The press release reads like a victory lap: Backpack, the Solana-native exchange and wallet, now offers 24/7 trading of US equities, including SpaceX shares. But read between the lines. There is no mention of settlement layers, oracle feeds, or audit trails. For a protocol that claims to bridge TradFi and DeFi, the absence of technical disclosure is not a detail—it’s a signal.
If it isn’t formally verified, it’s just hope. And hope is not a cryptographic primitive.

Context: The Product and Its Missing Blueprints Backpack launched in 2022 with a focus on self-custody wallets and a centralized exchange built on Solana. Its new “24/7 US Stock Market” allows users to trade tokenized representations of companies like SpaceX—which has not yet held an IPO. The market operates round-the-clock, a clear departure from traditional exchanges that follow T+1 settlement and market hours.
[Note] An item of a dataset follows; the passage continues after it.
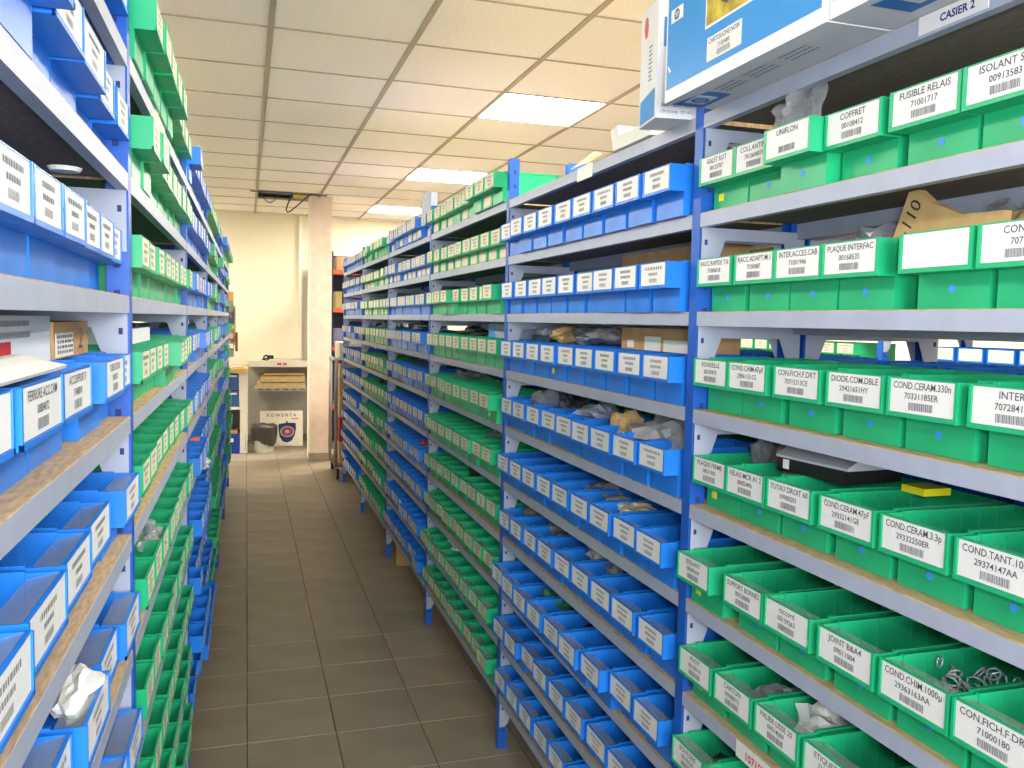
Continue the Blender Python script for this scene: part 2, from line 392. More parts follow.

The promise is simple: buy and sell fractional ownership of hard-to-access private equities, 24/7, via a crypto interface. The execution is opaque. Backpack has not disclosed whether these tokens are synthetic derivatives (price feeds with no underlying custody) or actual security tokens backed by a regulated broker-dealer. This distinction is not academic—it determines whether the product is a legitimate financial instrument or an unregistered securities offering.
Based on my experience auditing Solidity implementations for the Zeppelin library in 2017, I learned that the first thing any security-conscious architect does is demand the threat model. Here, there is none. The article from Crypto Briefing repeats the announcement verbatim. No technical details. No formal verification reports. No audit. That silence is my starting point.

Core: Teardown of the Likely Technical Stack Let me reconstruct what Backpack probably did. Given the absence of on-chain settlement details, the most plausible architecture is a hybrid model: Backpack’s centralized order book matches trades internally, while a smart contract—likely on Solana—issues a token representing the stock. The price is fed by a centralized oracle (e.g., a Bloomberg terminal API) or a decentralized one like Pyth Network, which Backpack already integrates.
This is not innovation. It is a repackaging of the FTX equity token model that collapsed in 2022. The key difference is that FTX used a regulated German custodian (CM-Equity) to hold the underlying shares and issue tokens under prospectus exemptions. Backpack has not disclosed any such arrangement.
I stress-tested a similar architecture in 2021 during my teardown of the ERC-721 vs ERC-1155 standards. The core inefficiency remains: every trade on a centralized book requires trust in the operator. The 24/7 claim is trivial when the matching engine is a central server. The real challenge is settlement finality, which Backpack does not address.
Code is law, but law is interpretive. In this case, the “code” is just a ledger entry. If Backpack’s servers go down or are seized, the tokens are worthless. Institutional-grade security requires multi-sig cold storage and SOC2 compliance. Backpack has not published its custody architecture for this market.
Contrarian: The Real Innovation Is Regulatory Arbitrage, Not Technology The contrarian angle is not about 24/7 liquidity—that’s a solved problem. It’s about the specific choice of SpaceX. Why SpaceX? Because it is the most valuable private company in the world, with a massive retail appetite for pre-IPO exposure. By tokenizing it, Backpack offers something Robinhood and Schwab cannot: unregistered, unregulated access to a private company’s equity.
This is a regulatory landmine. The Howey Test clearly applies: users invest money in a common enterprise (Backpack’s platform) expecting profits from the efforts of others (SpaceX’s management). The SEC has already taken action against similar products, such as the Uniswap governance token and various ICOs. In 2024, the agency fined a platform for offering tokenized shares of Apple without registration.
Backpack likely restricts US users, but the announcement does not state this. If US residents can trade—or if the token is accessible via VPN—the platform violates US securities laws. The risk is not hypothetical; it is structural. During the Terra collapse in 2022, I spent 72 hours analyzing the seigniorage model and concluded that the positive feedback loop was fatal. Here, the feedback loop is regulatory: either SEC enforcement shuts the market down, or liquidity fails to materialize, and the market dies from neglect.
Takeaway: A Fragile Equilibrium Backpack’s 24/7 stock market is a clever product in a regulatory vacuum. It will survive only as long as the SEC chooses to ignore it—or until a competitor with a proper license captures the liquidity. The standard is obsolete before the mint finishes.
If you are considering using this market, ask for the legal prospectus, the audited smart contract, and the name of the registered broker-dealer. If they cannot provide these, treat the tokens as synthetic derivatives with counterparty risk. The price may reflect SpaceX’s valuation, but the settlement depends entirely on Backpack’s solvency.